Decidiu, então, lhe erguer outra casa, poucos passos à frente da antiga, mas ainda debaixo do viaduto. "Escolhemos um cantinho estratégico, que não nos atrapalhasse nem colocasse o novo barraco em perigo."
O próprio Cascavel comandou a construção. "Seguimos à risca as orientações dele." Rapidamente, levantaram uma casa de oito metros quadrados, também de madeira, que dispõe de beliche, energia elétrica e altura suficiente para acolher um adulto em pé.
Se necessita de água, Cascavel utiliza o reservatório de 15 mil litros que a empreiteira instalou na área. Banheiro, usa o mesmo dos operários.
Os acontecimentos dos últimos meses o deixaram "assombrado". "Sujeito nenhum imaginaria coisa dessa grandeza. Ganhar, de repente, uma casa maior..."
Ofende-se quando alguém diz que ele mora na rua. "Não moro. Quem mora na rua é carro. Vivo em cima da calçada, embaixo da ponte, num lugarzinho bem sossegado." Sossego dos mais peculiares: dentro do barraco, é impossível abafar os rumores do trânsito e das britadeiras que o rodeiam (de segunda a sábado, o barulho da obra começa às 7h e só acalma perto das 18h).
Sob o mesmo viaduto, alguns quarteirões adiante, abrigam-se pelo menos 45 famílias de sem-teto. Em breve, o aparato da Jofege irá desembarcar por lá. E, desta vez, não haverá acordo. "Infelizmente, teremos de acionar a prefeitura para retirar o pessoal", avisa o engenheiro. "De um, podemos cuidar. Mas de dezenas..."
Ágil na cadeira de rodas, Cascavel passa boa parte do dia varrendo os arredores da casa. A imagem, um tanto patética, remete à sina de Sísifo. Condenado pelos deuses a levar uma enorme rocha até o alto de um monte, o personagem da mitologia grega nunca conseguia cumprir a pena: mal alcançava o cume, a pedra rolava morro abaixo, puxada pelo próprio peso.
"Limpo, limpo, e o pó não vai embora", lamenta. "Ainda assim, continuarei limpando. O país está cheio de ministros da sujeira. Eu, não. Sou ministro da limpeza."
Aproveita o mote e critica "os poderosos". Ataca Covas, Pitta, FHC, Lalau. Mostra-se bem-informado. Conta que lê jornais e acompanha os noticiários da televisão -no barraco, organizadíssimo, mantém uma TV portátil, um toca-fitas, 52 cassetes, um fogãozinho, um tapete e um pequeno acervo de revistas. "Não peço nada para ninguém, só que o povo das redondezas adora me dar presentes: cesta básica, roupas, panetone. Com os agrados, vou enchendo minha toca."

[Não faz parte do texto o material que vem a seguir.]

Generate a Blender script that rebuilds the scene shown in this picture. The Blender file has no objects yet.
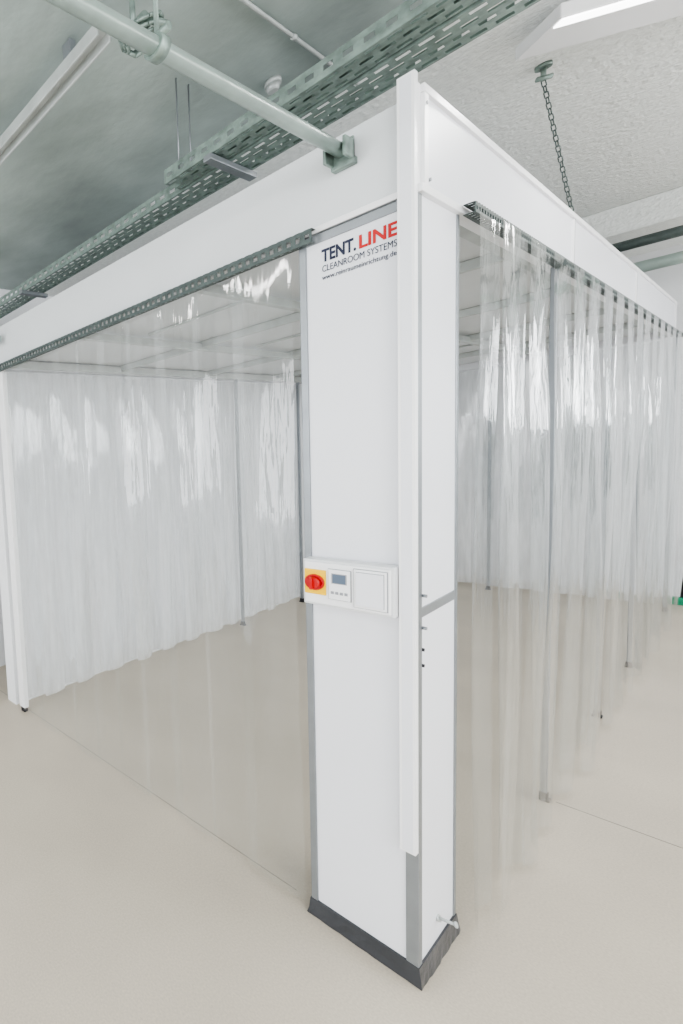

Volta e meia, recorta fotos das revistas e as cola nas paredes de casa. Prefere mulheres nuas. "Não conheço enfeite melhor."
Sobre si mesmo, fornece informações confusas. Garante, por exemplo, que completou 70 anos. No entanto, parece ter 40.
Divide o beliche com Ligeirinho, menino que tirou da rua e que chama de neto. Na porta do barraco, afixou uma placa: "Não há vagas". "O motivo? Estou me prevenindo do MST."